Wednesday, March 26, 2008

I've Got Good News

Christian singer and songwriter Chris Rice wrote a song called "Good News." The song is a bluesy piece in which Rice acknowledges that human life is at times difficult, lonely, painful and shameful. He acknowledges that people sometimes "would do anything to lay down their burden," including any number of ways of escaping. He recognizes that people come to church hoping for relief and instead they hear condemnation, as if the Lord is out to get us. But, he writes, the Lord "ain't that way." Then comes the refrain of the song:

‘Cause I've got good news
It’s water for the thirsty
Comfort for the weary
Good news
I’ve got good news
There’s hope and peace and freedom
Jesus came to bring ‘em to you
And ain’t it about time
Ain’t it about time
Ain’t it about time for some good news

Well, I am still in the post-Easter Sunday glow of that good news. It's the ecclesiastical equivalent to the glow of falling in love. Some talk of a post-Easter let down along the lines of post-partum depression. I have a post-Easter love glow.

This glow is fueled by the trip we took into the valley before getting to the mountaintop of Easter morning. In the days leading up to Easter Sunday, we took a journey back to the somberness of that last meal Jesus had with his friends. We got to remember his call for servanthood he modeled as he washed the feet of his friends. We got to remember his command to be wholly committed to the well-being of other believers ("Love one another"). We got to remember the betrayal of Judas, blindness of the Jews and brutality of the executioners. We got to remember the symbolic death intended to shame the victim and warn all others.

Without that stark journey Easter is reduced to Easter eggs and chocolate bunnies with a generalized act of God thrown in to make it vaguely spiritual. To show up on Easter Sunday without that journey is like watching the Super Bowl only as they hand out the Vince Lombardi trophy to the winner. You miss the depth of the moment when you miss the struggle it took to get there. However, with that journey, Easter, well... glows.

And I'm glowing with that good news because I know that no matter what I've done, there's "hope and peace and freedom."

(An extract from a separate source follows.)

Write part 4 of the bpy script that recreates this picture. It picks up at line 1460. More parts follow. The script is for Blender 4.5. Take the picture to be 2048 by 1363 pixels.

When I was in high school and college, my priorities were not with God. I spoke of this last Sunday. I spoke of drunken days gone by. I spoke of illegal, immoral and irresponsible acts. It was the PG version; we were in church after all. But I also spoke of how grateful to God I am that those things are in my past. I still sin, but I now pray with a throbbing heart the old slaves' prayer:

Oh Lord, I ain't what I want to be
Oh Lord, I ain't what I oughta be
Oh Lord, I ain't what I'm gonna be
But thanks be to you, dear Lord,
I ain't what I use to be

You know this prayer, don't you? In quiet and honest moments, you also know why this prayer matters. In those primordial places in our souls where we know are made for something we’ve never known but for which we always yearn… where we know we live in a land of wandering and can never really feel at home here… where we know something has gone desperately wrong and we cannot put things right… in those deep and often unarticulated places, we come to realize that it is God who is in search of us and God will set right what is so wrong at great cost to himself (and sometimes great pain to us). And what is gone is gone forever, and what will be will be good beyond imagining.

I've got good news. Easter promises that what will be will be good beyond imaging. Easter promises water for the thirsty and comfort for the weary. Easter promises hope and peace and freedom. Jesus came to bring them to you.